* [Task statement]: Give all of the lines again exactly as they read.
******************************
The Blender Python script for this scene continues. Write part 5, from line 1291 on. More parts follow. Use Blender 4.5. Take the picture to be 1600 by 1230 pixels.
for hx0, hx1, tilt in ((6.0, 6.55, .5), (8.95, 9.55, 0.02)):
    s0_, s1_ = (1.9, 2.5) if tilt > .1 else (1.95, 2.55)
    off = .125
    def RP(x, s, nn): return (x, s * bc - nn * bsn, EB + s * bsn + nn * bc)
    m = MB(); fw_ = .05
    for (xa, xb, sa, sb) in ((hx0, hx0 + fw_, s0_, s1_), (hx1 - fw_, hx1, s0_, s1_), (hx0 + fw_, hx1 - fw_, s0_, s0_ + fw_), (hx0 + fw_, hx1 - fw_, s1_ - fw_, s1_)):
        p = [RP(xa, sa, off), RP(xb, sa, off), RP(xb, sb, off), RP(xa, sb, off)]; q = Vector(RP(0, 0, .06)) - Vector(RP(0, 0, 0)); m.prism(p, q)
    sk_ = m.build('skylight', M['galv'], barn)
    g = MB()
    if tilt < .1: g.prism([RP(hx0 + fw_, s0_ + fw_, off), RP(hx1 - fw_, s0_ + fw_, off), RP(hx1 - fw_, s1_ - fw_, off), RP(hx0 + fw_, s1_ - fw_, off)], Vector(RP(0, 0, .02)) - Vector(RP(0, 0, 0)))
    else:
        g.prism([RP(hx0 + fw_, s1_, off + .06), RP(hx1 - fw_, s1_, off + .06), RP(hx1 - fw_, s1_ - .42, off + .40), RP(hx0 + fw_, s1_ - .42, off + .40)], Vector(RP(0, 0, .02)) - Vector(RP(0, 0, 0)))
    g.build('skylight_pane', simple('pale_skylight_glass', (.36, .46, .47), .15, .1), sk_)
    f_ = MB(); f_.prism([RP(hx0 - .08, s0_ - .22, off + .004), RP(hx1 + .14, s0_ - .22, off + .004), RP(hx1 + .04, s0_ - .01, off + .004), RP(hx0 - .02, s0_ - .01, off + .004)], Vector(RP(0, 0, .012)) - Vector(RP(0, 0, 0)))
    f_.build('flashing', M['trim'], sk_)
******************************
* [Correct result]:
The Blender Python script for this scene continues. Write part 5, from line 1291 on. More parts follow. Use Blender 4.5. Take the picture to be 1600 by 1230 pixels.
for hx0, hx1, tilt in ((6.0, 6.55, .5), (8.95, 9.55, 0.02)):
    s0_, s1_ = (1.9, 2.5) if tilt > .1 else (1.95, 2.55)
    off = .125
    def RP(x, s, nn): return (x, s * bc - nn * bsn, EB + s * bsn + nn * bc)
    m = MB(); fw_ = .05
    for (xa, xb, sa, sb) in ((hx0, hx0 + fw_, s0_, s1_), (hx1 - fw_, hx1, s0_, s1_), (hx0 + fw_, hx1 - fw_, s0_, s0_ + fw_), (hx0 + fw_, hx1 - fw_, s1_ - fw_, s1_)):
        p = [RP(xa, sa, off), RP(xb, sa, off), RP(xb, sb, off), RP(xa, sb, off)]; q = Vector(RP(0, 0, .06)) - Vector(RP(0, 0, 0)); m.prism(p, q)
    sk_ = m.build('skylight', M['galv'], barn)
    g = MB()
    if tilt < .1: g.prism([RP(hx0 + fw_, s0_ + fw_, off), RP(hx1 - fw_, s0_ + fw_, off), RP(hx1 - fw_, s1_ - fw_, off), RP(hx0 + fw_, s1_ - fw_, off)], Vector(RP(0, 0, .02)) - Vector(RP(0, 0, 0)))
    else:
        g.prism([RP(hx0 + fw_, s1_, off + .06), RP(hx1 - fw_, s1_, off + .06), RP(hx1 - fw_, s1_ - .42, off + .40), RP(hx0 + fw_, s1_ - .42, off + .40)], Vector(RP(0, 0, .02)) - Vector(RP(0, 0, 0)))
    g.build('skylight_pane', simple('pale_skylight_glass', (.36, .46, .47), .15, .1), sk_)
    f_ = MB(); f_.prism([RP(hx0 - .08, s0_ - .22, off + .004), RP(hx1 + .14, s0_ - .22, off + .004), RP(hx1 + .04, s0_ - .01, off + .004), RP(hx0 - .02, s0_ - .01, off + .004)], Vector(RP(0, 0, .012)) - Vector(RP(0, 0, 0)))
    f_.build('flashing', M['trim'], sk_)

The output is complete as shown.